Nach Ansicht der Richter hat die Volkswagen AG den Kläger vorsätzlich und sittenwidrig im Sinne von §826 BGB geschädigt. Der Verbraucher hätte das Fahrzeugs nie gekauft, wenn er von der Manipulation der Abgasreinigung gewusst hätte und war von einer möglichen Stilllegung des Fahrzeugs bedroht. Deshalb wird der Kaufvertrag rückabgewickelt und VW muss den Kaufpreis abzüglich einer Nutzungsentschädigung erstatten.
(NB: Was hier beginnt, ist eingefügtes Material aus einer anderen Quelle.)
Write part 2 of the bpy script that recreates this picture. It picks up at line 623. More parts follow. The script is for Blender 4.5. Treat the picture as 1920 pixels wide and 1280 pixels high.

Motor EA288: Der VW-Abgasskandal geht weiter

Im VW-Abgasskandal ist noch lange kein Ende in Sicht. Zum einen ist der Dieselskandal um den Motor EA189 noch nicht verjährt. Inzwischen haben bereits drei Oberlandesgerichte VW aufgrund §852 BGB zu Schadensersatz verurteilt. Das bedeutet, dass die Forderungen der Kläger erst zehn Jahre nach Kauf des Fahrzeugs verjähren. Dieser Anspruch auf Restschadensersatz besteht bei Vorliegen einer vorsätzlichen und sittenwidrigen Schädigung des Käufers – und diese Schädigung nach §826 BGB hat der BGH am 25. Mai 2020 festgestellt (Az. VI ZR 252/19).
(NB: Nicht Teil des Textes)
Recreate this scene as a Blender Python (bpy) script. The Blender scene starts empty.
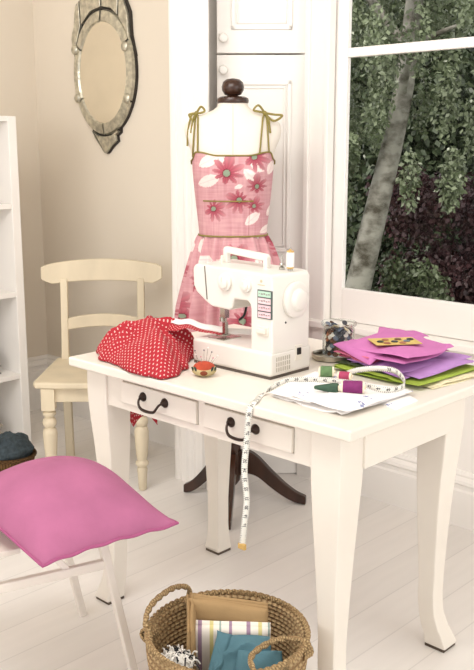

Auch im VW-Motor EA288 sind offenbar Abschalteinrichtungen verbaut worden – und zwar nicht nur Thermofenster. Dass VW den EA288 in den USA mit einer Abschalteinrichtung ähnlich dem des Vorgänger-Diesels EA189 in den Verkauf gebracht hat, ist bereits seit 2015 bekannt. In Europa soll die Abschalteinrichtung laut VW nach der Umstellung des Motors auf Euro 6 entfernt worden sein. Doch der Konzern und das KBA haben die Einsicht in Informationen zu diesem neueren VW-Motorentyp EA288 lange verweigert, selbst nach einem verlorenen Rechtsstreit mit der Deutschen Umwelthilfe (DUH).

Erst nach einem Vollstreckungsverfahren und der Androhung von Zwangsgeld gegen das KBA bekam die DUH die Akte weitgehend ungeschwärzt ausgehändigt – inklusive der Akten zum Motor EA288. In dem KBA-Dokument werden zwei „Regenerationsstrategien auf dem Prüfstand und im Felde“ beim Motor EA288 genannt.
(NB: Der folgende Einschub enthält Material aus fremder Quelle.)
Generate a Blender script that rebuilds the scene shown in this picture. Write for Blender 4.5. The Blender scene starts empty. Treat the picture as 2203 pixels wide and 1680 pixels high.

Wertminderung nicht hinnehmen – jetzt Geld zurückholen!

Seit Monaten wächst die Zahl der verbraucherfreundlichen Urteile zum Motor EA288. Am 19. Februar 2021 hatte das Oberlandesgericht Köln die Volkswagen AG zur Zahlung von Schadensersatz verurteilt (Az. 19 U 151/20). Wenige Wochen später, am 9. April 2021, entschied auch das OLG Naumburg in einem Fall zum EA288 im Sinne des Klägers (Az. 8 U 68/20).